What the task asks -> Find the word "this" in the material below and gather every line that contains it.

Records shown ->

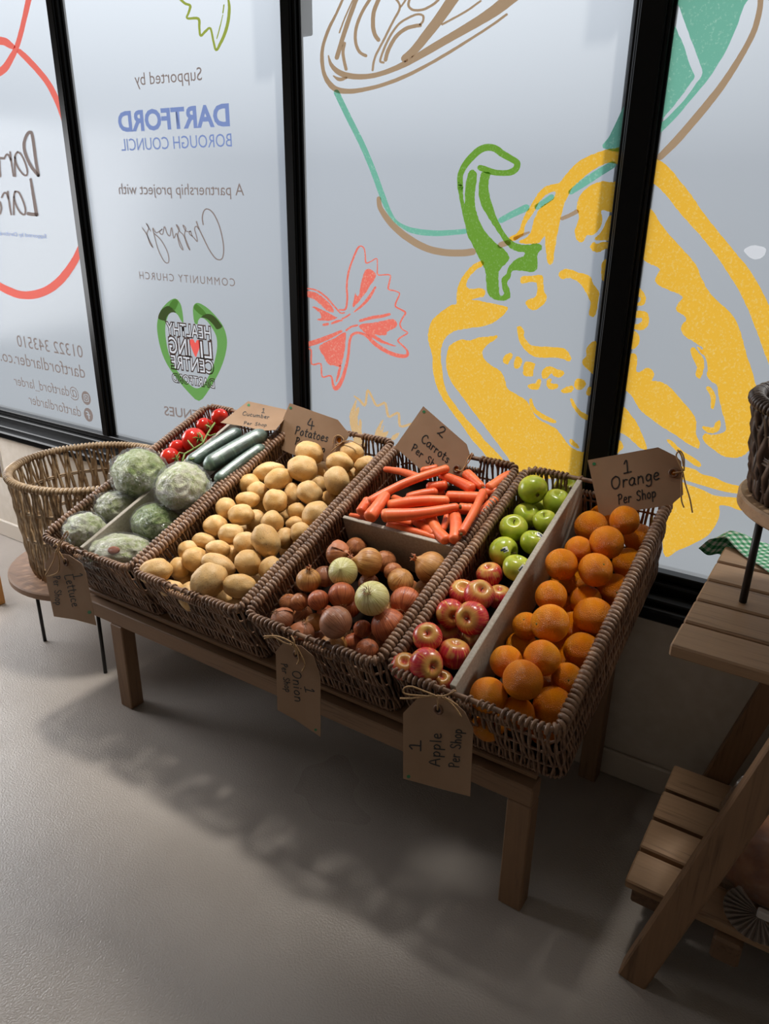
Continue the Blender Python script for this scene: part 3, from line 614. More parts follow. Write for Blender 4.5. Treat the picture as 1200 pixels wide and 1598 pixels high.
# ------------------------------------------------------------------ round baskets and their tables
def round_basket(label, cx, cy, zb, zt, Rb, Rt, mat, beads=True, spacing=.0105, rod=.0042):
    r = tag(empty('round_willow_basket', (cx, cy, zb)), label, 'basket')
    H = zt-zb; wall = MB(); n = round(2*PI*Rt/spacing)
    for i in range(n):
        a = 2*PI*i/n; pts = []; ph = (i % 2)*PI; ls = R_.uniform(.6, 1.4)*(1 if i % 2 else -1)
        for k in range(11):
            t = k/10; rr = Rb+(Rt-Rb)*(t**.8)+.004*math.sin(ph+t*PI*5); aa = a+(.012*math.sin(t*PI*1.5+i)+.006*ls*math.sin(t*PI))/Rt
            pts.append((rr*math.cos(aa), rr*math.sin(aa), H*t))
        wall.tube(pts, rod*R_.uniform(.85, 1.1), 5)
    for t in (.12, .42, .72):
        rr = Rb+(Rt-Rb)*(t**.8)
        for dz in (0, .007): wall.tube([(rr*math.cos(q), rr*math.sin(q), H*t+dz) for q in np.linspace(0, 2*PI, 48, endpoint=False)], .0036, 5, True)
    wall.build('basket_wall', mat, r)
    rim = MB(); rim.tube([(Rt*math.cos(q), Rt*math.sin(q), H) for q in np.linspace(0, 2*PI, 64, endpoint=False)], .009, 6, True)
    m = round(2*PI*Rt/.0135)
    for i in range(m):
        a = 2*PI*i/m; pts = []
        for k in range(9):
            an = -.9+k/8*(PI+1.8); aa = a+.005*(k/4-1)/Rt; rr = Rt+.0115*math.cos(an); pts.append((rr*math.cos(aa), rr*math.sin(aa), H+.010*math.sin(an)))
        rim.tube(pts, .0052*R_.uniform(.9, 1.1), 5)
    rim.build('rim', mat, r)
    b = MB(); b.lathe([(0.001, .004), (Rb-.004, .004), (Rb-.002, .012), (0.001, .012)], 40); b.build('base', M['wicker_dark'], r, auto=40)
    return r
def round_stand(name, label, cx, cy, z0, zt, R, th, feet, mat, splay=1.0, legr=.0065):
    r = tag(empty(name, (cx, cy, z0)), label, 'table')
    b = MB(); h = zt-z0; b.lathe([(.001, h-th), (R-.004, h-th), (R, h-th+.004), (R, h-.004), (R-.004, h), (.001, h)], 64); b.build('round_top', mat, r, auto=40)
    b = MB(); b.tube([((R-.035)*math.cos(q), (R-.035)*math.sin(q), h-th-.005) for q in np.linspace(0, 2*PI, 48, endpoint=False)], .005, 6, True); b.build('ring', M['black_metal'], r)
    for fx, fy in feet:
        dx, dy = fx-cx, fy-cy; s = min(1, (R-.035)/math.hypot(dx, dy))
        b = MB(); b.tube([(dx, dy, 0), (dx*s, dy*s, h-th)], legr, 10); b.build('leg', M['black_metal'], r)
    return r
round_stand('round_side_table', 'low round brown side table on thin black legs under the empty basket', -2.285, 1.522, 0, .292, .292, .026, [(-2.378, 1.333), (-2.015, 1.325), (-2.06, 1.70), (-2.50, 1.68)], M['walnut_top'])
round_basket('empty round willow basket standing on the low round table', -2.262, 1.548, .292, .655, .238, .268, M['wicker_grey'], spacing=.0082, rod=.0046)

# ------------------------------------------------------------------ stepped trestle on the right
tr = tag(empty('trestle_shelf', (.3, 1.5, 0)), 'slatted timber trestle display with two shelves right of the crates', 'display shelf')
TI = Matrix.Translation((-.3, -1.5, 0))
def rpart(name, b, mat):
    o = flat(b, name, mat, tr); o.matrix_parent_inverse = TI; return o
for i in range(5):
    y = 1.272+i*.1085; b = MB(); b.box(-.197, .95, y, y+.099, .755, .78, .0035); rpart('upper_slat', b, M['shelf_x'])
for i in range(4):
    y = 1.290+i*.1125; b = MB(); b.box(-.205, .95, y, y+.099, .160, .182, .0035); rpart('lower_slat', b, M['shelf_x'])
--
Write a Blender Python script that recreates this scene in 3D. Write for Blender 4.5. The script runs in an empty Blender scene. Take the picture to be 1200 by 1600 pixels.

Complete response ->
Continue the Blender Python script for this scene: part 3, from line 614. More parts follow. Write for Blender 4.5. Treat the picture as 1200 pixels wide and 1598 pixels high.
Write a Blender Python script that recreates this scene in 3D. Write for Blender 4.5. The script runs in an empty Blender scene. Take the picture to be 1200 by 1600 pixels.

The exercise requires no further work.